Vor einer Woche hatte Seehofers Parteifreund Christian Bernreiter, Landrat im niederbayerischen Deggendorf, in einem Interview mit dem Bayerischen Rundfunk erklärt, Bayern sei nicht "das Sozialamt vom Balkan". Schon da hatte Bildblog darauf hingewiesen, in welche Gesellschaft man sich mit solchen Worten rhetorisch begibt. Seehofer hätte also gewarnt sein können.

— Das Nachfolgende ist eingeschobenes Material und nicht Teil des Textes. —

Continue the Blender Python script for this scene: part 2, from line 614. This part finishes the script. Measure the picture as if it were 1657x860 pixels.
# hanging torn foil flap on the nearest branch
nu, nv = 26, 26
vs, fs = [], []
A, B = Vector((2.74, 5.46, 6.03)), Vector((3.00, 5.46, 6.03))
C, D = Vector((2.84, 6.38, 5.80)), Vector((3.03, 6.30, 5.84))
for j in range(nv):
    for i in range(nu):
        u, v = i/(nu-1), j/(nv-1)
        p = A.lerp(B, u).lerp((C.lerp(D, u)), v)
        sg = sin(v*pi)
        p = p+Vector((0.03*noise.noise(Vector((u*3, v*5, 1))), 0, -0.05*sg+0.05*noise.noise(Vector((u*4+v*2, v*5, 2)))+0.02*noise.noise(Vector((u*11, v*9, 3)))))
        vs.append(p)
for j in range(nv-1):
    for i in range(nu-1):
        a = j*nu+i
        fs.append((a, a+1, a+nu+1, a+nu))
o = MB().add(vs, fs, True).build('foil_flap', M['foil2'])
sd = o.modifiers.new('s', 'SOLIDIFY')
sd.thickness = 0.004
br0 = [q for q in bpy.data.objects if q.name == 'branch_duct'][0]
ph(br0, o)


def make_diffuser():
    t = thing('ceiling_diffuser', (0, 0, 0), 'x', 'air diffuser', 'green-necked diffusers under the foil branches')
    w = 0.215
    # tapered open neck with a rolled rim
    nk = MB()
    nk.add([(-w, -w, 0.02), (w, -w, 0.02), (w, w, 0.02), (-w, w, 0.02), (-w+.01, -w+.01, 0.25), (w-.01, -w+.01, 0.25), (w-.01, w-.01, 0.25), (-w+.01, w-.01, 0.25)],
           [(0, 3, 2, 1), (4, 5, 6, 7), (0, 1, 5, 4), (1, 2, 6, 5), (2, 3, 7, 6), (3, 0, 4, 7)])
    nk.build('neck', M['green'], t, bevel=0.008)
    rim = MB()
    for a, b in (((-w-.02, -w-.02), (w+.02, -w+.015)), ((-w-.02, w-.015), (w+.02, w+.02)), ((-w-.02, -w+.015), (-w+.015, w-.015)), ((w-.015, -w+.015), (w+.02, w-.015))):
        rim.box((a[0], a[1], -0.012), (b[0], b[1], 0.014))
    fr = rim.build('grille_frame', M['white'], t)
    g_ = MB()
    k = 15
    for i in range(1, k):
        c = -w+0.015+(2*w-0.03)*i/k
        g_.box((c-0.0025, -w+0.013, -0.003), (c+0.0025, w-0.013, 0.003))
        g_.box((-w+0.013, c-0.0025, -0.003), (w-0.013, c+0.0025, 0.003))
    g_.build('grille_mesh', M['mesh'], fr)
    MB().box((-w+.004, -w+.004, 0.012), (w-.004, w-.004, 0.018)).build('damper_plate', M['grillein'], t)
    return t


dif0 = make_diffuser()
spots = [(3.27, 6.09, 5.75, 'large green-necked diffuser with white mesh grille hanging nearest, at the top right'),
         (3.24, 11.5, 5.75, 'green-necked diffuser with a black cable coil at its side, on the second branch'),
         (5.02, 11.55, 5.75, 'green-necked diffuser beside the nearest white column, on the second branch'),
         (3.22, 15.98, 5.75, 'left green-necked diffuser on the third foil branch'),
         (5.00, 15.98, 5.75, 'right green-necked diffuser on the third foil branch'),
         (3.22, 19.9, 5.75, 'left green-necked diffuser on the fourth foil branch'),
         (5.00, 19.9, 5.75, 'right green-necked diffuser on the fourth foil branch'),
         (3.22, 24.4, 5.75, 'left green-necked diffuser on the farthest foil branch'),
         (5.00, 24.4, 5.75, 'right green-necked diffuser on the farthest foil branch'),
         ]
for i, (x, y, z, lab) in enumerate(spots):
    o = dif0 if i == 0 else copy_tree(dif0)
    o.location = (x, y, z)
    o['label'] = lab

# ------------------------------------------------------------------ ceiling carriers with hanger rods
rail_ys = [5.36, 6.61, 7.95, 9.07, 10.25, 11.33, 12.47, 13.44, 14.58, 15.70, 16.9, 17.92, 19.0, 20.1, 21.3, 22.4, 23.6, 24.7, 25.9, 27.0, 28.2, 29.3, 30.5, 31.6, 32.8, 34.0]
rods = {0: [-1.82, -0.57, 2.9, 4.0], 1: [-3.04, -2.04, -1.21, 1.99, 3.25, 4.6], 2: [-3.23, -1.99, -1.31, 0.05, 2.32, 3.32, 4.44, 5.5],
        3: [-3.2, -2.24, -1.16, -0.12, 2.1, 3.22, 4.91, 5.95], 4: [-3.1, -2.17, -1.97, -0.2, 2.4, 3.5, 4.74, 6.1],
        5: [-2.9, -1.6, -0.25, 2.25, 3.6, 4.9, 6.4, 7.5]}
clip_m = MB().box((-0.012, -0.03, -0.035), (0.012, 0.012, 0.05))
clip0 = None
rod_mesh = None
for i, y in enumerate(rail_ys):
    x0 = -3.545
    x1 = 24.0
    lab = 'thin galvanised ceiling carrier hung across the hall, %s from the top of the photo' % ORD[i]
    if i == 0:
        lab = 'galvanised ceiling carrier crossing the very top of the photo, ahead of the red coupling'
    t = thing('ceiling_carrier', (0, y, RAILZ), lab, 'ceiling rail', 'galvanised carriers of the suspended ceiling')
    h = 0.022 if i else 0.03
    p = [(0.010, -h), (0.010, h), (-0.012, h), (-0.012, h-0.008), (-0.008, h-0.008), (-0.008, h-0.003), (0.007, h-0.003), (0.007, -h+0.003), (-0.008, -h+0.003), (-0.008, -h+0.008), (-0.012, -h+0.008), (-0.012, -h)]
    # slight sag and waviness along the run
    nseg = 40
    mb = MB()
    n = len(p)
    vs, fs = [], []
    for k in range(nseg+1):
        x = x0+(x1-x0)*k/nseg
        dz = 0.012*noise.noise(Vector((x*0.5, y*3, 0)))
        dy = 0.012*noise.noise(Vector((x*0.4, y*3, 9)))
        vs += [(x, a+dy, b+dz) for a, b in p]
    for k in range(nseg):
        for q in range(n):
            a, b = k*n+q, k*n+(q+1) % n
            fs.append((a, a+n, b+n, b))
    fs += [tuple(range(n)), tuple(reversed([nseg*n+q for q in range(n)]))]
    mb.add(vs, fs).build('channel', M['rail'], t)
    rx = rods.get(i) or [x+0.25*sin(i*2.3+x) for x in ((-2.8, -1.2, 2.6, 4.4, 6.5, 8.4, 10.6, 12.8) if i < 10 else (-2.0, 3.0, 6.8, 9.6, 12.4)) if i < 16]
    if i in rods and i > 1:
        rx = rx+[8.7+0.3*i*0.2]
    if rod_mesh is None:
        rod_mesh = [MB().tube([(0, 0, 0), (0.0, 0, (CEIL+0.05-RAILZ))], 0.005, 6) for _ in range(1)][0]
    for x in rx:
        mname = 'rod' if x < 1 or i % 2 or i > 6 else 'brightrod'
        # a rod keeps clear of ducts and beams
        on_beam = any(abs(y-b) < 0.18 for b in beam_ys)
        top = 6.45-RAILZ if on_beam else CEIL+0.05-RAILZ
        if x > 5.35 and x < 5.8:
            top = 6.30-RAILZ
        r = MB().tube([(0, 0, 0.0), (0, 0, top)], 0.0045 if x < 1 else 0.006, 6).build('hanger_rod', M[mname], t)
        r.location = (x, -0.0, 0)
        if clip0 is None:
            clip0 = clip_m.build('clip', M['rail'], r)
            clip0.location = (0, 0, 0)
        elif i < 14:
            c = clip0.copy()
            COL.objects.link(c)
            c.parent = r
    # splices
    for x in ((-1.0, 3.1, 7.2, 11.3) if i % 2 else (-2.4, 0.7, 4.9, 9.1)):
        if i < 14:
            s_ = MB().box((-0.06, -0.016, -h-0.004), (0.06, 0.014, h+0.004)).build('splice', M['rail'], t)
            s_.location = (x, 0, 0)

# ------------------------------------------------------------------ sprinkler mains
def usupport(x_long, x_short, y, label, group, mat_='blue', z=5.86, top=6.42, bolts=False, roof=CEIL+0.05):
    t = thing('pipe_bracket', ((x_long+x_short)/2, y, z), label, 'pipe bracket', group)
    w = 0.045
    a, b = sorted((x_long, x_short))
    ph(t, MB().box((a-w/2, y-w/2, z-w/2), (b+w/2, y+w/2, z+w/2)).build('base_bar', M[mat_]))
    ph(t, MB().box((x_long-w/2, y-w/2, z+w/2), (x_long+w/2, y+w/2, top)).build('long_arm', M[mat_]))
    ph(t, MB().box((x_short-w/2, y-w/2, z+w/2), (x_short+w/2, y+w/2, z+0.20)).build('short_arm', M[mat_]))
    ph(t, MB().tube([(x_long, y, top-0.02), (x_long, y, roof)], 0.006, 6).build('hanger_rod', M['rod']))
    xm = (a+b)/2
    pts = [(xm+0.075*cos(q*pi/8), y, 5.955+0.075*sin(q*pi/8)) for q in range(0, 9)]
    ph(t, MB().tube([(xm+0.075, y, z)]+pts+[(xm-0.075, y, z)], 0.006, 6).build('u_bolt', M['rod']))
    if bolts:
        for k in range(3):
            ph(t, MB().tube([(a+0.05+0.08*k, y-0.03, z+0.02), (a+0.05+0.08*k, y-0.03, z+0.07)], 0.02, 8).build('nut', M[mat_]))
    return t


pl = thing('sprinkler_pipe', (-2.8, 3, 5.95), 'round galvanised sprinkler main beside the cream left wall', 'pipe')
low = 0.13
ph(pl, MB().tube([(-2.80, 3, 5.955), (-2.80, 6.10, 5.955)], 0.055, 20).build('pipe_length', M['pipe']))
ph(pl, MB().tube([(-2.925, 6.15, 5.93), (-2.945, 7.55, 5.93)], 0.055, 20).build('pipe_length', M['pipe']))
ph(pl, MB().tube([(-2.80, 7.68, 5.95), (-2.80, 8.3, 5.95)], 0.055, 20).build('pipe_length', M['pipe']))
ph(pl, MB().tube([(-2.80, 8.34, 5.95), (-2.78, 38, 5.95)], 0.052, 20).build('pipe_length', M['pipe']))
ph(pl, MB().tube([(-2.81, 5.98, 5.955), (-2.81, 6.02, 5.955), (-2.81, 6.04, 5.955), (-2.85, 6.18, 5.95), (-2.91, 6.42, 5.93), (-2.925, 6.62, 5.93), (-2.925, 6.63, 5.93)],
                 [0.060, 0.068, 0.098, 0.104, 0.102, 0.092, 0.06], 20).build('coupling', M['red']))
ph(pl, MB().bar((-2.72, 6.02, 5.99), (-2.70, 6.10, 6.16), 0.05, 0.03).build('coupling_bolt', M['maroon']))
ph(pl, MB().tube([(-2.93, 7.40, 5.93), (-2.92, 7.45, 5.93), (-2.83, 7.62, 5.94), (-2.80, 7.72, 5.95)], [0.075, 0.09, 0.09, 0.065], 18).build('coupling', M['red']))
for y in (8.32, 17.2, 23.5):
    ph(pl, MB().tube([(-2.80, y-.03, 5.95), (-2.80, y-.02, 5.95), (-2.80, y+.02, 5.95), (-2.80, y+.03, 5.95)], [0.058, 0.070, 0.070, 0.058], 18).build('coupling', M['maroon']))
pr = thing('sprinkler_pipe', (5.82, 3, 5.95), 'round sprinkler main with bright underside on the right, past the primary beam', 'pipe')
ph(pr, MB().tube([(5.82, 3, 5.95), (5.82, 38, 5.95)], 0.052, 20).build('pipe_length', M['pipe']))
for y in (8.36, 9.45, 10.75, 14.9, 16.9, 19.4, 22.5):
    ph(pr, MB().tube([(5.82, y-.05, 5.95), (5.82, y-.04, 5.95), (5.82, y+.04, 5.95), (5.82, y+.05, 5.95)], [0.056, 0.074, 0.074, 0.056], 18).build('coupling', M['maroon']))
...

Doch offenbar glaubte er, dem Druck der AfD von rechts nachgeben zu müssen. Der politische Aschermittwoch der CSU stand in diesem Jahr ganz im Zeichen von Franz Josef Strauß. Der Übervater der CSU wäre in diesem Jahr 100 Jahre alt geworden. Seehofer knüpfte nun an dessen Slogan an, wonach rechts von der CSU "nur noch die Wand" sei. "Rechts von uns wird es auf Dauer keine demokratisch legitimierte Partei geben", sagte Seehofer. Kampfansage in Richtung AfD.

Wie dieser Kampf geführt werden dürfte, darauf gibt dieser Satz nun möglicherweise Aufschluss: Nicht durch Abgrenzung, sondern durch Umarmung. Offenbar auch um den Preis, sich die Parolen mit der NPD zu teilen.